Shaken Saudis look to salvage reputation
© AFP

Saudi Arabia are looking to salvage their reputation when they face fellow three-time champions Japan in their final group match tomorrow after their humiliating exit from the tournament.

"We will exert every effort to perform well," Saudi Arabia coach Nasser Al Johar said on the eve of the Group B match. "We will also try to think about our destiny, our name and our reputation. Our players hope they will use all their potential to do that and restore our reputation again."

Saudi Arabia were stunned by unfancied Syria 2-1 and then bowed 1-0 to Jordan to assure themselves of bottom spot in the group table. After the first defeat, their Portuguese coach Jose Peseiro was fired. It is only the second time in AFC Asian Cup history that Saudi Arabia have not made it to the knockout stages.

Even though we have been eliminated, this is a destiny by God.
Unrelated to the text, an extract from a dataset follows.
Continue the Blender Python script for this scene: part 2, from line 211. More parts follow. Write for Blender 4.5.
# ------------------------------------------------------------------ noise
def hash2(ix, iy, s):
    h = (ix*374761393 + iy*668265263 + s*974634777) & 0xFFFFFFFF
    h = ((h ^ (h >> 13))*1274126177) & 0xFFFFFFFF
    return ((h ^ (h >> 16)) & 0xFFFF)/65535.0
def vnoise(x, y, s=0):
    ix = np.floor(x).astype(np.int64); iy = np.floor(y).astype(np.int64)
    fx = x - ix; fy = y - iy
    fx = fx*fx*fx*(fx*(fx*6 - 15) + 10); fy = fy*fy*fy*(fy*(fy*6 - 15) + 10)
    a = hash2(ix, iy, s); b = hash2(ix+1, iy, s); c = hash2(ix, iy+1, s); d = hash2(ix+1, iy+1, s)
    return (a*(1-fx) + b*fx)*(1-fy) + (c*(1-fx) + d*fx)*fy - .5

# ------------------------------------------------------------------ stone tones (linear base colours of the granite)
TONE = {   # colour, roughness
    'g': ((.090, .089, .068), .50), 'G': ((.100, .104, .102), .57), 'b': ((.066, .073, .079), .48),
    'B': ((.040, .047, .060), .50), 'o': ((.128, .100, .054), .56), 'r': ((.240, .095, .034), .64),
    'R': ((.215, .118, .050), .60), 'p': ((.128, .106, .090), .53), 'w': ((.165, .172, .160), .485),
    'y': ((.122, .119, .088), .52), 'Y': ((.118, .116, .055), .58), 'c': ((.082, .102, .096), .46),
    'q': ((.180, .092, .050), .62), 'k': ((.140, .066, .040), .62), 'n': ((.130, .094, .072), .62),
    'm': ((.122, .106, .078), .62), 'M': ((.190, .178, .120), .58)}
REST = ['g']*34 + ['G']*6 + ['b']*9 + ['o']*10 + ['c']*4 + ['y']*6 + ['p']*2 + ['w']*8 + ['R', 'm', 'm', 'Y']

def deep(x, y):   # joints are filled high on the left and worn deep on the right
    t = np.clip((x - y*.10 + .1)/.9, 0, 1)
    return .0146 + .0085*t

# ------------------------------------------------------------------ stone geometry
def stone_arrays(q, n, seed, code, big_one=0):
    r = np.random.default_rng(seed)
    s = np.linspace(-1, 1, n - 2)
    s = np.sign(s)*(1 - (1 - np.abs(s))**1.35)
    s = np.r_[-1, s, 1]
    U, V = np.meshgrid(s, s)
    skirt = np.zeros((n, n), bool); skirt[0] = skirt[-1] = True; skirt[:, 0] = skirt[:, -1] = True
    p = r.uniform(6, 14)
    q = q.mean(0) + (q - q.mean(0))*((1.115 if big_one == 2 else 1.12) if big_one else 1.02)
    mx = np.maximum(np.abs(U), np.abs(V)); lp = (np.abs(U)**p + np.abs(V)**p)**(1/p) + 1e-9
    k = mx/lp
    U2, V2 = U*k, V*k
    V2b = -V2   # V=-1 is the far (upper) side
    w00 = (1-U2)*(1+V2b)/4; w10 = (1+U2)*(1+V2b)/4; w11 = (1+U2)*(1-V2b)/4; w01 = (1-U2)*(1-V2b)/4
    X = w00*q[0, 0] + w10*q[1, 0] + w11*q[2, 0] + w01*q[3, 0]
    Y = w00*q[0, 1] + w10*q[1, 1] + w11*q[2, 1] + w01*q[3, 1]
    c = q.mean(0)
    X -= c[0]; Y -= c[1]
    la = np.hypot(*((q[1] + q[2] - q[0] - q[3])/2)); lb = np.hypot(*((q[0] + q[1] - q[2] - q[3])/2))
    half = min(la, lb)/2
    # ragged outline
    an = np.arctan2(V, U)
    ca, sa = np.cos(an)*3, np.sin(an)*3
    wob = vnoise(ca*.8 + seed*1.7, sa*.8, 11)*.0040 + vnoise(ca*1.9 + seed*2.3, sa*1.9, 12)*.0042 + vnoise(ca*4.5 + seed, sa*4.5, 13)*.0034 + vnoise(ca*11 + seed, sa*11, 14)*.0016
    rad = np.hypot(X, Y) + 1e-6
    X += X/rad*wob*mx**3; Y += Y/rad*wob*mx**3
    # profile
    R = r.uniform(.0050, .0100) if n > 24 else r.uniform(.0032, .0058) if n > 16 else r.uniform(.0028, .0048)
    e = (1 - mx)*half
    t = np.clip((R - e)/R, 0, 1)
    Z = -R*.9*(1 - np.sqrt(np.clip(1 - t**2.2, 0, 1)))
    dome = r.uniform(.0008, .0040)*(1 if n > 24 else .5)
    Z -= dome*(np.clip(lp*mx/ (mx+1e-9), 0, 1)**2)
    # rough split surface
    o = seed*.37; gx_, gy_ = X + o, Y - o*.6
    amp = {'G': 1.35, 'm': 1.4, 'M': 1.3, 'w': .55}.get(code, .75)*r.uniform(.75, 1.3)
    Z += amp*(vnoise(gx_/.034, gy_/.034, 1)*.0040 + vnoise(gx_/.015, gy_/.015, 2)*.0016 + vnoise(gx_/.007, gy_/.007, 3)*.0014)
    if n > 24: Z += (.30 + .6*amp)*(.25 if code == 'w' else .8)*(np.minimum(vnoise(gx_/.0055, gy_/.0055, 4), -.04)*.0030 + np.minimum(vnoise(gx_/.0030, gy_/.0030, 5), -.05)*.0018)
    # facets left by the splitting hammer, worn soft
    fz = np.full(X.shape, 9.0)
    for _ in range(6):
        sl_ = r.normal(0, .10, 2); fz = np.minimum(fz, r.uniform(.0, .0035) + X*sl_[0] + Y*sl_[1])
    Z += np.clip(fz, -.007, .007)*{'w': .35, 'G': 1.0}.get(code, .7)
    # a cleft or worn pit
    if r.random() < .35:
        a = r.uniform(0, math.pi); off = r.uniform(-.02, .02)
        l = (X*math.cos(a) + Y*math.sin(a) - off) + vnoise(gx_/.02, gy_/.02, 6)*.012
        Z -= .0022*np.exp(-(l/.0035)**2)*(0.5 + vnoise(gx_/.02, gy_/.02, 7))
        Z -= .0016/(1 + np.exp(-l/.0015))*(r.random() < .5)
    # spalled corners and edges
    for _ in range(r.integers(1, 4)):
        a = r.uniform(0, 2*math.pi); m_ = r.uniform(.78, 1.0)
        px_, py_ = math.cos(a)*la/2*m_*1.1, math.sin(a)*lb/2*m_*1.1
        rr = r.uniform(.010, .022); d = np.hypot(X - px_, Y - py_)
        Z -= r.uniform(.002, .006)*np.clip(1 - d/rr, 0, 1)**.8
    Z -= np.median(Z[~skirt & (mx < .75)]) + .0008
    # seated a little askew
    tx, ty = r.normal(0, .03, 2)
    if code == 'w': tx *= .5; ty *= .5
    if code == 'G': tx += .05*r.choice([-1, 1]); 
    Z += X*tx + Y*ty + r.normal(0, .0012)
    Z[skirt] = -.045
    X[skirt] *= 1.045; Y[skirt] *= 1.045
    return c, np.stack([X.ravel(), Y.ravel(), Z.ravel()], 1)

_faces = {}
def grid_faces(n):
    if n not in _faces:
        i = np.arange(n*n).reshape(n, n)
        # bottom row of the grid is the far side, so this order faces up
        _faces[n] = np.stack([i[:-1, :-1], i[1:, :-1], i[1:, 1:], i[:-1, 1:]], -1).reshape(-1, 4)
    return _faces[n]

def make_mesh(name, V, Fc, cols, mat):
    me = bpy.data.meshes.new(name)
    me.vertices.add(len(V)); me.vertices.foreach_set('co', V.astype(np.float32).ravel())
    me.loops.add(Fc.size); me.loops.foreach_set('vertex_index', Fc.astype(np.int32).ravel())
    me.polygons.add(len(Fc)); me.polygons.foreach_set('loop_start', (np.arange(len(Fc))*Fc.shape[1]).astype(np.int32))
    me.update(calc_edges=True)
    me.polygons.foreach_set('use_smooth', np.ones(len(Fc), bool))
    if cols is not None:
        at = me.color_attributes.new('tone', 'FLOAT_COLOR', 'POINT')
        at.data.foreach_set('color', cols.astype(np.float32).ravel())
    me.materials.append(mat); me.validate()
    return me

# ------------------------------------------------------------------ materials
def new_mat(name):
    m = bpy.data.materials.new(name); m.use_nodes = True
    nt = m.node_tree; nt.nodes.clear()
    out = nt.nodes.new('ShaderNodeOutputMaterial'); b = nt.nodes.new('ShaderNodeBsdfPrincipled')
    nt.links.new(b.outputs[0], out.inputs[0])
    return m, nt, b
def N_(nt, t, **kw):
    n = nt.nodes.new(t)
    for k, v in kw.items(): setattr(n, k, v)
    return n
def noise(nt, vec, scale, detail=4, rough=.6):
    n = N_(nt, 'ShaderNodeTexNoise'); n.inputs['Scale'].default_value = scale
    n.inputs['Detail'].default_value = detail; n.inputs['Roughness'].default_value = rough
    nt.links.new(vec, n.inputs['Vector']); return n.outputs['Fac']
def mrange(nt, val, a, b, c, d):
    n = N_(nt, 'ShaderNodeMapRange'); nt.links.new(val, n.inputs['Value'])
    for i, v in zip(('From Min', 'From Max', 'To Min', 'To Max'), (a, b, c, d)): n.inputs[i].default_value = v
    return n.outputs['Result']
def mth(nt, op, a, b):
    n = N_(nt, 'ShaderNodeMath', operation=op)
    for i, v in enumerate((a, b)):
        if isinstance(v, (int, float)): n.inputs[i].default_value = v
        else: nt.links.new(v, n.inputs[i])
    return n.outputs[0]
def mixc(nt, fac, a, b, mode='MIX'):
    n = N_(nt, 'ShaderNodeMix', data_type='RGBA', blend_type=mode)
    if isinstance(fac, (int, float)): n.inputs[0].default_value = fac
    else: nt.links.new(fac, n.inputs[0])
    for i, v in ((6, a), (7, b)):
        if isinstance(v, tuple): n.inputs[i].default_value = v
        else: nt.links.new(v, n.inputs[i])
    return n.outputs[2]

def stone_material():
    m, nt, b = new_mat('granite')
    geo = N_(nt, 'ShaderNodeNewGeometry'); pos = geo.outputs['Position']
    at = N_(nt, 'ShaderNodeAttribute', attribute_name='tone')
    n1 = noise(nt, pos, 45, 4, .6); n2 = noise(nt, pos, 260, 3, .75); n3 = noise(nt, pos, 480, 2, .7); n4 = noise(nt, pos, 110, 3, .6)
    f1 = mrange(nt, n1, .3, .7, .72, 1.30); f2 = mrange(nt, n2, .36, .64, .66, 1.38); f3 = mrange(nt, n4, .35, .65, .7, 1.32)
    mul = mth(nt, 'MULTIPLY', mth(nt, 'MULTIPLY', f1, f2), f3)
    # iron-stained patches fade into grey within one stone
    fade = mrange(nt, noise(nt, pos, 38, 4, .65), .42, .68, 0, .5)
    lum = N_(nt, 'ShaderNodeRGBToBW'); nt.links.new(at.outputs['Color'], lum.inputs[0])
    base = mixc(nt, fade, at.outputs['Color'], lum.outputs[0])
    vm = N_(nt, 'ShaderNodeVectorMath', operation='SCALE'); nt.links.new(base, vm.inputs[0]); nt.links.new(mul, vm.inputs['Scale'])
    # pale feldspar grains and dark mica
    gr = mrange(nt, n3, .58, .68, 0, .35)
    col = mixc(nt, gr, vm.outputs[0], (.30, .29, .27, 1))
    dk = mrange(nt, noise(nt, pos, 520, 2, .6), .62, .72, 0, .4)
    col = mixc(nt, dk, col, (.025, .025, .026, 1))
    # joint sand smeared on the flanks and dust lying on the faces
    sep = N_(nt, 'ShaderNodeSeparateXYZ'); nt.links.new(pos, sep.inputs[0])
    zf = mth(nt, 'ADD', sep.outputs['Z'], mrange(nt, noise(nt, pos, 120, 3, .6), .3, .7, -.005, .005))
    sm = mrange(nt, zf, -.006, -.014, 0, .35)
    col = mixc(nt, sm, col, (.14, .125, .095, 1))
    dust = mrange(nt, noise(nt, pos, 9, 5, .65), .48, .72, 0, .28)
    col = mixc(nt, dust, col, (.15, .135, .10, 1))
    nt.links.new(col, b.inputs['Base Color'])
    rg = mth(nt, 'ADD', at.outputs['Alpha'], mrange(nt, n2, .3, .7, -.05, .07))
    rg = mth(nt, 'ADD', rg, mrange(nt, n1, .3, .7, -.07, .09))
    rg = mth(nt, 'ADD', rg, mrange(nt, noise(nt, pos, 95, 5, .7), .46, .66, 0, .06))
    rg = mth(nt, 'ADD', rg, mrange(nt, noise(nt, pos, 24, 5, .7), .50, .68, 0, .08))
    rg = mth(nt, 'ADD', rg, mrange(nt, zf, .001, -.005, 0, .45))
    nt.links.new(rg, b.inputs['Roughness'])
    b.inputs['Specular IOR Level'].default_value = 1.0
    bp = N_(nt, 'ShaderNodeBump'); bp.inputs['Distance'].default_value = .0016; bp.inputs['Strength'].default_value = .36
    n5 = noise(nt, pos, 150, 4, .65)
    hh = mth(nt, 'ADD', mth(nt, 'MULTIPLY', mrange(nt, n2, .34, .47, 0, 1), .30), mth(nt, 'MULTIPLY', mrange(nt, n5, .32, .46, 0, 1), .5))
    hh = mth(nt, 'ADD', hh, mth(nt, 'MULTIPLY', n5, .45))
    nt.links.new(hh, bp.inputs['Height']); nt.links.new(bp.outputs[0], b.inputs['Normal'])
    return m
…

We'll prepare ourselves for the coming days.
Mohammed Massad, Saudi Arabia defender

"We are able to restore our reputation in the tournament. We'll have to win," Saudi defender Mohammed Massad said. "Even though we have been eliminated, this is a destiny by God. We'll prepare ourselves for the coming days."

Japan coach Alberto Zaccheroni, a former AC Milan coach, warned against Saudi Arabia's potential. "While Syria and Jordan fight by forming blocks, Saudi Arabia have techniques," he said. "I expect them to fight with a creative and imaginative flair. We cannot afford to loosen up and we must fight courageously."

It was Saudi Arabia who crushed Japan's hope of lifting a third straight title in 2007 by beating them in the semi-finals. With four points from a draw with Jordan and a 2-1 win over Syria, the Blue Samurai can qualify for the quarter-finals if they draw or beat the Saudis. Japan can still go through depending on the margin of a loss to Saudi Arabia.

Japan captain and Wolfsburg midfielder Makoto Hasebe said: "We haven't got anything yet. We will be outdone if we let our guard down. We can win if we continue to fight as we did against Syria when players on the pitch and players on the bench played with one mind."

I expect them to fight with a creative and imaginative flair. We cannot afford to loosen up and we must fight courageously.
Japan coach Alberto Zaccheroni on Saudi Arabia

Zaccheroni played down the absence of FIFA World Cup™ goalkeeper Eiji Kawashima due to a red card controversially imposed on him in the Syria match when he brought down a Syrian player flagged offside. The referee overturned the offside call.

Tomsk midfielder Daisuke Matsui is also expected to miss the Saudi match due to a fresh leg injury and CSKA Moscow midfielder Keisuke Honda is nursing his right ankle which was hurt in the Syria match.

"I have confidence in reserve players as I have studied their potential," he said. "Basically I don't like to change the system under development. I have a full day to think so that I won't make any mistake in my choice."